Sou de uma geração que ouviu falar muito sobre santidade. Na minha
juventude havia uma preocupação sincera com a necessidade de se viver uma vida
santa. Livros como “Em Seus Passos o Que Faria Jesus?” e a constante pergunta
se Jesus faria o mesmo no meu lugar funcionavam como uma forma de freio moral.
A luta contra os três grandes inimigos da santidade -- o diabo, o mundo e a
carne -- era levada a sério. A vontade de resistir-lhes era grande. A luta era
incansável.A busca pela santidade trouxe, para muitos, um tipo de paranoia, uma
preocupação com a “perfeição” moral que negava o prazer. Isto levou alguns a
abandonarem a fé, a fim de preservar a sanidade. Outros, sem abandoná-la,
tornaram-se cínicos em relação ao discurso moralista cristão. As mudanças sociais
dos anos 60 e 70 questionaram a herança cristã vitoriana, promovendo uma
mudança de paradigmas.
A partir dos anos 80, o tema da santidade perdeu força e interesse. Em
seu lugar, entrou a preocupação com a “saúde espiritual”. Cresceu a busca por uma
espiritualidade mais humana, centrada no bem-estar pessoal e no reconhecimento
do prazer como expressão saudável da fé. Se o velho modelo era fundamentado na
renúncia e no sacrifício, o novo foi construído sob o alicerce do prazer e da
aceitação.
Entramos no século 21 e percebemos que “saúde espiritual” tornou-se
sinônimo de “saúde emocional” e substituto para a salvação por meio do
arrependimento e da fé. Sentir-se bem e ter saúde emocional e espiritual é o
que importa. O discurso cristão não é mais contracultural. O mundo e a carne
deixam de ser inimigos. Ser cristão significa sentir-se bem e ajustado com a
cultura secularizada.
Contudo, o chamado para sermos santos permanece central para a vida
cristã. Mesmo que nossa compreensão seja limitada ou condicionada por modelos
culturais, a identidade cristã repousa sobre o fato de que Deus é santo e,
porque ele é santo, somos chamados a ser santos como ele. E o que isso quer
dizer?
O reverendo J. I. Packer afirma que a santidade envolve separação e contraste.

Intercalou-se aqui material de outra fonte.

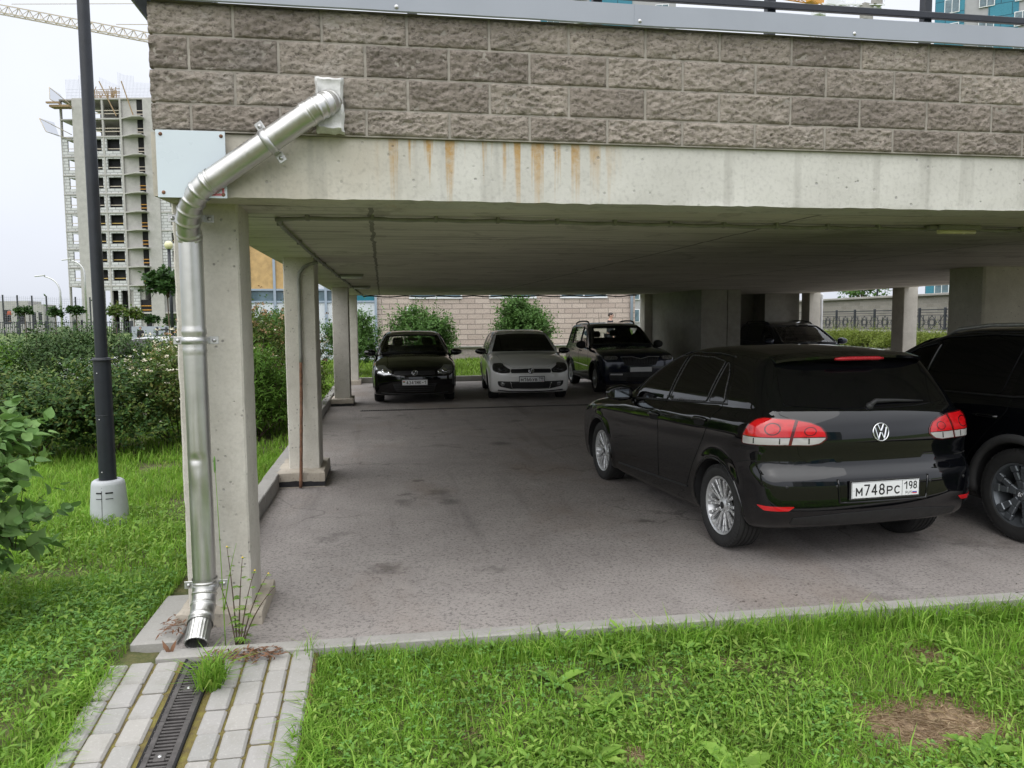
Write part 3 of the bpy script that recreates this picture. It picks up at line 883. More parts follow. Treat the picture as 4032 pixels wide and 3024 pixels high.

A vida de Jesus ilustra bem isto. Por um lado, ele afirma que seu reino não é
deste mundo (separação). Por outro, a forma como vive representa um enorme
contraste com a cultura da época. Ser santo é ser separado do mundo. Não uma
separação alienada ou esquizofrênica, mas sim uma separação que intensifica o
contraste entre o mundo e o reino de Deus.
Tanto no Antigo quanto no Novo Testamento, Deus chama e separa um povo
para ser seu, um povo sobre o qual ele reina e governa. O profeta Jeremias reafirma
o significado da aliança, dizendo: “Porque esta é a aliança que firmarei com a
casa de Israel, depois daqueles dias, diz o Senhor: Na mente, lhes imprimirei
as minhas leis, também no coração lhas inscreverei; eu serei o seu Deus, e eles
serão o meu povo” (Jr 31.33). O apóstolo Pedro faz coro, dizendo: “Vós, porém,
sois raça eleita, sacerdócio real, nação santa, povo de propriedade exclusiva
de Deus, a fim de proclamardes as virtudes daquele que vos chamou das trevas
para sua maravilhosa luz; vós, sim, que, antes, não éreis povo, mas, agora,
sois povo de Deus, que não tínheis alcançado misericórdia, mas, agora,
alcançastes misericórdia” (1Pe 2.9-10).
Conversão significa responder ao chamado de Cristo em obediência e fé,
renunciar o mundo e viver como povo santo de Deus. Isto requer separação e
contraste. É por esta razão que Jesus disse aos discípulos que, se eles fossem
do mundo, o mundo os amaria; porém, como eles foram chamados do mundo para
Cristo, o mundo os odeia como também o odiou (Jo 15.18-19). Viver como Cristo
viveu implica participar do mesmo sofrimento e das mesmas alegrias. Jesus
afirmou: “O servo não é maior que o seu Senhor”.
A esperança para o mundo repousa neste povo separado por Deus. Um povo
cuja vida, relacionamentos, conduta, ética, moral, expõem o contraste entre a
humanidade pretendida por Deus e revelada em Jesus Cristo e a forma como o
mundo e a cultura se estruturam sem Deus. Este contraste traz esperança para
alguns, tensões para outros e, inclusive, incompreensão e perseguição.